== DATA

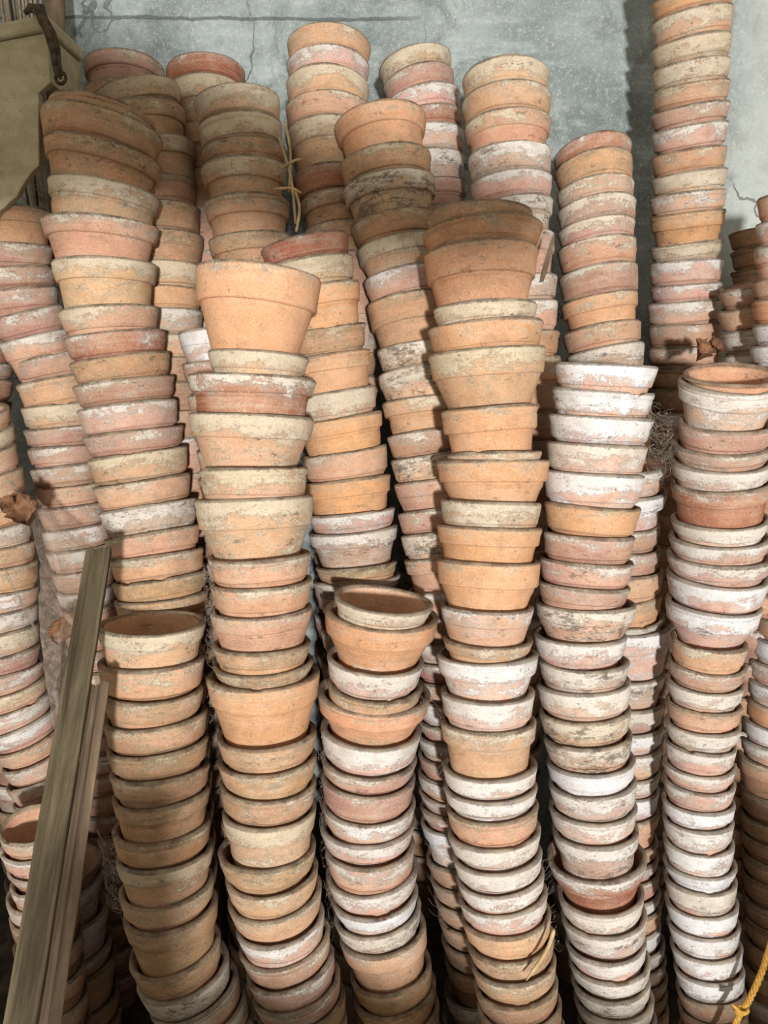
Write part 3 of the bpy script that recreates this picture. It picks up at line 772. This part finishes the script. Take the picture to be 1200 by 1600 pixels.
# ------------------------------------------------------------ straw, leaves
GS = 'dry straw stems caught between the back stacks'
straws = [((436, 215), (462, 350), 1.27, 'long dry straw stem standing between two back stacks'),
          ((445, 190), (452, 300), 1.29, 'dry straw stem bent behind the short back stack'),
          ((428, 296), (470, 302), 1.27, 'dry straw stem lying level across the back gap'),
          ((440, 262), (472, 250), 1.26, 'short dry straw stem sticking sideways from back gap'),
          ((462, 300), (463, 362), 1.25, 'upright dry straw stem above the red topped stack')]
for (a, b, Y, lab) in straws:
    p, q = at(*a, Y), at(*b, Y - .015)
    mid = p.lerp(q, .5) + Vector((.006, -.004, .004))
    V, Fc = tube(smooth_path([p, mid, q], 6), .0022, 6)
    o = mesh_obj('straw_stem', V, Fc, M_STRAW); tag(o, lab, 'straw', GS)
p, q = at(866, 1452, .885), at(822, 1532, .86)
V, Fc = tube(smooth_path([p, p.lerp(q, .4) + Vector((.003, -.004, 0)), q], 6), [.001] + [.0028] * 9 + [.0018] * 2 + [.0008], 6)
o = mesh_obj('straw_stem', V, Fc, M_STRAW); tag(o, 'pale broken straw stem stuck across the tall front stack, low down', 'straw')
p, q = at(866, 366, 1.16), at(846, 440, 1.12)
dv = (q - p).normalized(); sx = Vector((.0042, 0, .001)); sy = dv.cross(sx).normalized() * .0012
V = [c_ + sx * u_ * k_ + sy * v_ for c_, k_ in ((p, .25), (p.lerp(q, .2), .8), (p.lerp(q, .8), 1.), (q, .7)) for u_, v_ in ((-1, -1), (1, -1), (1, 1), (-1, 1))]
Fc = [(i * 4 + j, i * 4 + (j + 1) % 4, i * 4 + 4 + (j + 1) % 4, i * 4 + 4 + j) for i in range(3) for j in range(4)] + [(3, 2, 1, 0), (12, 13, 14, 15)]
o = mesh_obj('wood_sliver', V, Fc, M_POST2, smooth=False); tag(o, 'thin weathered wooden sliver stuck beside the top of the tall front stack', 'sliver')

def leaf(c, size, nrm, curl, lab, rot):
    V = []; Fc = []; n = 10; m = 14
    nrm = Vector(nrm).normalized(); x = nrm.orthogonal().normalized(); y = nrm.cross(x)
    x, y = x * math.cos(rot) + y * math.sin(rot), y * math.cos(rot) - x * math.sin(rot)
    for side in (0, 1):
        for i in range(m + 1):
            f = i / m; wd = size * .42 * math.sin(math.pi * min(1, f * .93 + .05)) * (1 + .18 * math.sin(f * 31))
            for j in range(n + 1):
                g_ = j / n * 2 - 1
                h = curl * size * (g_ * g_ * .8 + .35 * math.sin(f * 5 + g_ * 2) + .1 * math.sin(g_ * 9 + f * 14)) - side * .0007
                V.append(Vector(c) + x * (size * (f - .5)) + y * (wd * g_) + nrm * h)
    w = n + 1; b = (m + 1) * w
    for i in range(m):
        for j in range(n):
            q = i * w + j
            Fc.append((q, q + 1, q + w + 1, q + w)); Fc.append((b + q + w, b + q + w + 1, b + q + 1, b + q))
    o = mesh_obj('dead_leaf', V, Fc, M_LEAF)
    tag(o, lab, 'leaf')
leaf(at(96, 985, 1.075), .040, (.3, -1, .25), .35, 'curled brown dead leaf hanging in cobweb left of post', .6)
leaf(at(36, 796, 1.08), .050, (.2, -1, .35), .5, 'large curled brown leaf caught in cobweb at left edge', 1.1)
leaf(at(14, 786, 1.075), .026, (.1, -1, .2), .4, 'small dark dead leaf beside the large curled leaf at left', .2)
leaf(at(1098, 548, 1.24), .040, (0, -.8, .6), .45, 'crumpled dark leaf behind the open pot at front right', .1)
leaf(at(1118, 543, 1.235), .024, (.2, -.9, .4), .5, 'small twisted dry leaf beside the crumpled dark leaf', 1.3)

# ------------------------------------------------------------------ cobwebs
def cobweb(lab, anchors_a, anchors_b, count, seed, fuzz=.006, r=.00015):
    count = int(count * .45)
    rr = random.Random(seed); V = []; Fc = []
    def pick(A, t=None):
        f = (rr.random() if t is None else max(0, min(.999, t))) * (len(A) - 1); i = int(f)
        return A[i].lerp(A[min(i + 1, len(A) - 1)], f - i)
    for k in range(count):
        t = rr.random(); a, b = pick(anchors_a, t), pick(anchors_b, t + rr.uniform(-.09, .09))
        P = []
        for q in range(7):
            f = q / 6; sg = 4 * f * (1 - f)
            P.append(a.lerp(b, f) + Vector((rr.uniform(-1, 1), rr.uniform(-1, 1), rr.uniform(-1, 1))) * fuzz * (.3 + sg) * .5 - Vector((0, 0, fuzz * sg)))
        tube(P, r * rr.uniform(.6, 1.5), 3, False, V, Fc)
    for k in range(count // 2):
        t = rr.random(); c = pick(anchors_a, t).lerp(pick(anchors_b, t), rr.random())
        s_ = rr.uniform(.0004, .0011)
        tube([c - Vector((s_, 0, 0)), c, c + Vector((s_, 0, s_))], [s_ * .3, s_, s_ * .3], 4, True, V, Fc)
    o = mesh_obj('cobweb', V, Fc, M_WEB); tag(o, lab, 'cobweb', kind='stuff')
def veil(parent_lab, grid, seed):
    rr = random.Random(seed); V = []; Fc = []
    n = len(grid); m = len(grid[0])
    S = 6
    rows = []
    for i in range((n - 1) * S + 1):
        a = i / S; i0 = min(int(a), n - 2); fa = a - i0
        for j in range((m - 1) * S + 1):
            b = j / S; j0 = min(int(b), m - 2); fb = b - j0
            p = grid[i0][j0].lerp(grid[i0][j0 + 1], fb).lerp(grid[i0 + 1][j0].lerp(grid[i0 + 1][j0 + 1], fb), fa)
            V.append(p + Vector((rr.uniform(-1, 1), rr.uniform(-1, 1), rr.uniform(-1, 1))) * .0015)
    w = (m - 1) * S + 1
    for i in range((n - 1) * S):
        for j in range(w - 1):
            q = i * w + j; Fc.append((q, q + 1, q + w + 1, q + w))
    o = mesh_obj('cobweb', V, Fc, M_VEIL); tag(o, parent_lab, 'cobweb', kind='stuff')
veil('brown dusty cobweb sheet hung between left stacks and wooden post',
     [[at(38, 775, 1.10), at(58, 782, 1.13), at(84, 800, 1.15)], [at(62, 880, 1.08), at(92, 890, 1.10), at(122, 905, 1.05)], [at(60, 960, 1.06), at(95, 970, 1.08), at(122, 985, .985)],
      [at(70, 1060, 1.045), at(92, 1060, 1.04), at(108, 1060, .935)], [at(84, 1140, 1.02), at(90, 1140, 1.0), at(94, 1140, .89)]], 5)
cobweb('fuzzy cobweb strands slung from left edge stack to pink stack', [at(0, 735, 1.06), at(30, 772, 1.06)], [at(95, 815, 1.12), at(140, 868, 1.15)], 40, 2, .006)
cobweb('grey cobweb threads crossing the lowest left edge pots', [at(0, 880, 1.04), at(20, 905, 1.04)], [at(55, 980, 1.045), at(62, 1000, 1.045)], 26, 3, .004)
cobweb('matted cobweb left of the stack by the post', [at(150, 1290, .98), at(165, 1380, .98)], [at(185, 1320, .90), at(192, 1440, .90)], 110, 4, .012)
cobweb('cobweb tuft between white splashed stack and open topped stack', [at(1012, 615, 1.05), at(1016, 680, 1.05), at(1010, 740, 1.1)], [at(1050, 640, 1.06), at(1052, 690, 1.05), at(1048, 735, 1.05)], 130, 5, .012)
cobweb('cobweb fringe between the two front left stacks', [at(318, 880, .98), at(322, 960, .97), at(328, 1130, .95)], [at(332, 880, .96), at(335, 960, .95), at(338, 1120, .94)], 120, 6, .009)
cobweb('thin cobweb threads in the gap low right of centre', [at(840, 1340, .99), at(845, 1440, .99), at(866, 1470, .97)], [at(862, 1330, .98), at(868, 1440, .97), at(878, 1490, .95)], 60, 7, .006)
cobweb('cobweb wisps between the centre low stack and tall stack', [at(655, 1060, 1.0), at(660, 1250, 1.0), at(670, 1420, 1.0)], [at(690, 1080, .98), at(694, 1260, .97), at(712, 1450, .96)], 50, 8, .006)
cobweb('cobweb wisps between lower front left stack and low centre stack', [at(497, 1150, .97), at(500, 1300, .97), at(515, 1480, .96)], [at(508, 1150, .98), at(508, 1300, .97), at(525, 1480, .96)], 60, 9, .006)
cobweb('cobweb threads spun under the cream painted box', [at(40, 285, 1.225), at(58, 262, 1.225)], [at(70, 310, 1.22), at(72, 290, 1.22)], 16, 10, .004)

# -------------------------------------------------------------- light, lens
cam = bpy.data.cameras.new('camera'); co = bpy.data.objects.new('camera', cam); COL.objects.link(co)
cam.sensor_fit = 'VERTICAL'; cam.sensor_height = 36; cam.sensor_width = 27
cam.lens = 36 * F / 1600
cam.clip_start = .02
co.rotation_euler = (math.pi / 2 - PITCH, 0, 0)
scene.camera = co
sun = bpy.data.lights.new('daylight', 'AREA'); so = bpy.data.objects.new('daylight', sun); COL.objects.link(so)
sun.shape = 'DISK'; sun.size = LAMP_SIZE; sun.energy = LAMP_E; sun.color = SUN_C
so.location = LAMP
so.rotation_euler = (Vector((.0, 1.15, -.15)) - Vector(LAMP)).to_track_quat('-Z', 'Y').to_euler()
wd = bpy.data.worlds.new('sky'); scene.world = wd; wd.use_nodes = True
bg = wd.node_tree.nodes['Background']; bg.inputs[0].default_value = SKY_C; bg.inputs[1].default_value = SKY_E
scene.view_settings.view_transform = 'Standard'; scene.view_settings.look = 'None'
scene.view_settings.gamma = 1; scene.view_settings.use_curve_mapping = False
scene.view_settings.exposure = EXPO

====

-- EXERCISE --
Please reproduce the listing exactly from its opening line through the line that contains "o = mesh_obj('wood_sliver', V, Fc, M_POST2, smooth=False);", both included, with all pictures omitted.

-- SOLUTION TO THE PROBLEM --
Write part 3 of the bpy script that recreates this picture. It picks up at line 772. This part finishes the script. Take the picture to be 1200 by 1600 pixels.
# ------------------------------------------------------------ straw, leaves
GS = 'dry straw stems caught between the back stacks'
straws = [((436, 215), (462, 350), 1.27, 'long dry straw stem standing between two back stacks'),
          ((445, 190), (452, 300), 1.29, 'dry straw stem bent behind the short back stack'),
          ((428, 296), (470, 302), 1.27, 'dry straw stem lying level across the back gap'),
          ((440, 262), (472, 250), 1.26, 'short dry straw stem sticking sideways from back gap'),
          ((462, 300), (463, 362), 1.25, 'upright dry straw stem above the red topped stack')]
for (a, b, Y, lab) in straws:
    p, q = at(*a, Y), at(*b, Y - .015)
    mid = p.lerp(q, .5) + Vector((.006, -.004, .004))
    V, Fc = tube(smooth_path([p, mid, q], 6), .0022, 6)
    o = mesh_obj('straw_stem', V, Fc, M_STRAW); tag(o, lab, 'straw', GS)
p, q = at(866, 1452, .885), at(822, 1532, .86)
V, Fc = tube(smooth_path([p, p.lerp(q, .4) + Vector((.003, -.004, 0)), q], 6), [.001] + [.0028] * 9 + [.0018] * 2 + [.0008], 6)
o = mesh_obj('straw_stem', V, Fc, M_STRAW); tag(o, 'pale broken straw stem stuck across the tall front stack, low down', 'straw')
p, q = at(866, 366, 1.16), at(846, 440, 1.12)
dv = (q - p).normalized(); sx = Vector((.0042, 0, .001)); sy = dv.cross(sx).normalized() * .0012
V = [c_ + sx * u_ * k_ + sy * v_ for c_, k_ in ((p, .25), (p.lerp(q, .2), .8), (p.lerp(q, .8), 1.), (q, .7)) for u_, v_ in ((-1, -1), (1, -1), (1, 1), (-1, 1))]
Fc = [(i * 4 + j, i * 4 + (j + 1) % 4, i * 4 + 4 + (j + 1) % 4, i * 4 + 4 + j) for i in range(3) for j in range(4)] + [(3, 2, 1, 0), (12, 13, 14, 15)]
o = mesh_obj('wood_sliver', V, Fc, M_POST2, smooth=False); tag(o, 'thin weathered wooden sliver stuck beside the top of the tall front stack', 'sliver')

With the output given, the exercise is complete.